Project

Governing nature conservation and mobile agents in the marine and coastal spaces of Southern Patagonia

Nature conservation projects in southern Chile have generated enclosed spaces, promoting the mobility of some social groups (e.g. tourists and scientists), while restricting or regulating the mobility of others (e.g. fishermen and indigenous people). Although these conservation projects have contributed to avoiding ecological degradation, the establishment of bounded conservation spaces is bringing social implications for the sovereignty and equity in accessing and using natural resources. At the same time mobile actors and activities associated with conservation and resource use transcend these fixed boundaries. This in turn has raised questions over the effectiveness of area-based approaches to conservation. Against this background, this project explores and analyses the governance of mobility and immobility of various actors and sectors in relation to the burgeoning spatial claims of nature conservation projects in the marine and coastal spaces of Southern Patagonia, Chile.

The research adopts a sociological approach following the ideas of the mobilities paradigm. Mobilities represent an emerging social science perspective that challenges the ‘a-mobile’ ways in which much social science research has been carried out, ignoring or trivialising the importance of the movements of people, objects and information. By addressing the research problem through the lens of the mobilities paradigm, we try to overcome the longstanding tradition of social science in conceptualising its objects or subjects of analysis as static elements. Data is collected through fieldwork stays in Patagonia, by tracking and analysing the movement of these actors and sectors. Particularly, we use methods such participant observation, interviews and meetings.

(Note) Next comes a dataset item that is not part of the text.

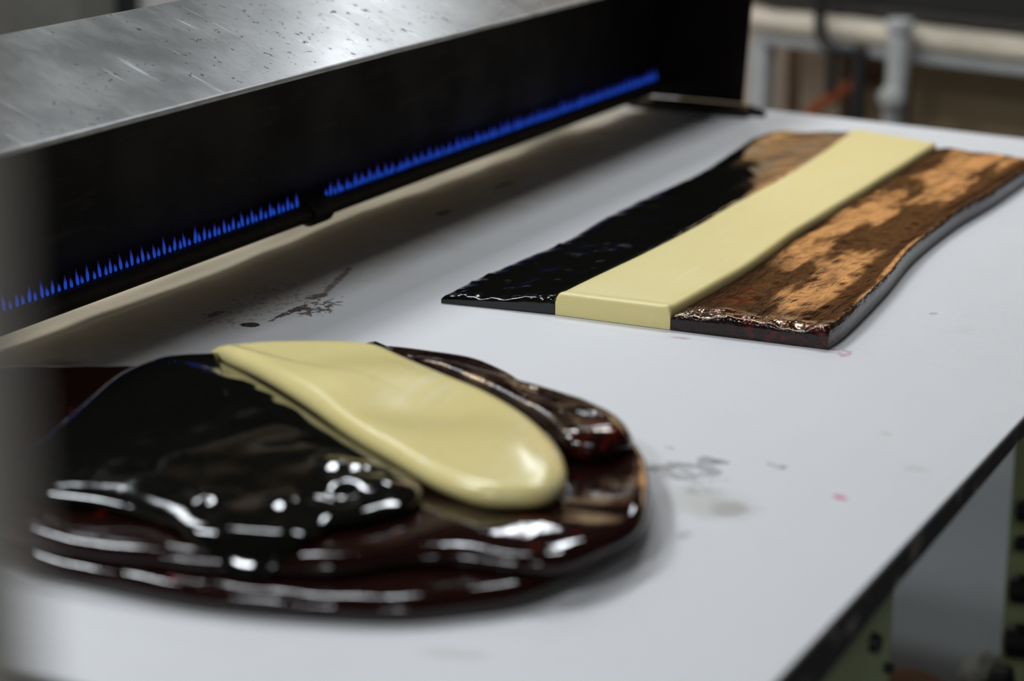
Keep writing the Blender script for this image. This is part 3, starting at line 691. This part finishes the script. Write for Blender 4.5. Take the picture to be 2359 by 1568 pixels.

The research is structured in four chapters. In the first chapter is analysed nature-based tourism’ mobility in the National Park Torres del Paine, the most relevant protected area in terms of the affluence of tourists in Chilean Patagonia. The second chapter explores the historical immobilisation of Kawésqar and Yaghan people, who were nomads of the sea until the first decades of the 20th century. Particularly, it is interrogated how spatial boundaries have affected their mobility, as well as how these nomadic groups currently face the establishment of protected areas in their maritory. The third chapter addresses the mobile nature of king crab fishery, by analysing fluid relations between fishermen and nature. Finally, the last chapter analyses social implication in terms of boundaries and mobilities that brings the configuration of Chilean Patagonia as a space for nature conservation, incorporating forms of mobilities analysed in former chapters, i.e. nature-based tourism, indigenous and fishermen mobilities.  

Throughout the research, we expect to understand the ways in which nature conservation projects influence and are influenced by social agents’ mobility, and how this dynamic generates opportunities for conservation governance.

This research is funded by the National Commission of Scientific Research and Technology of Chile, CONICYT.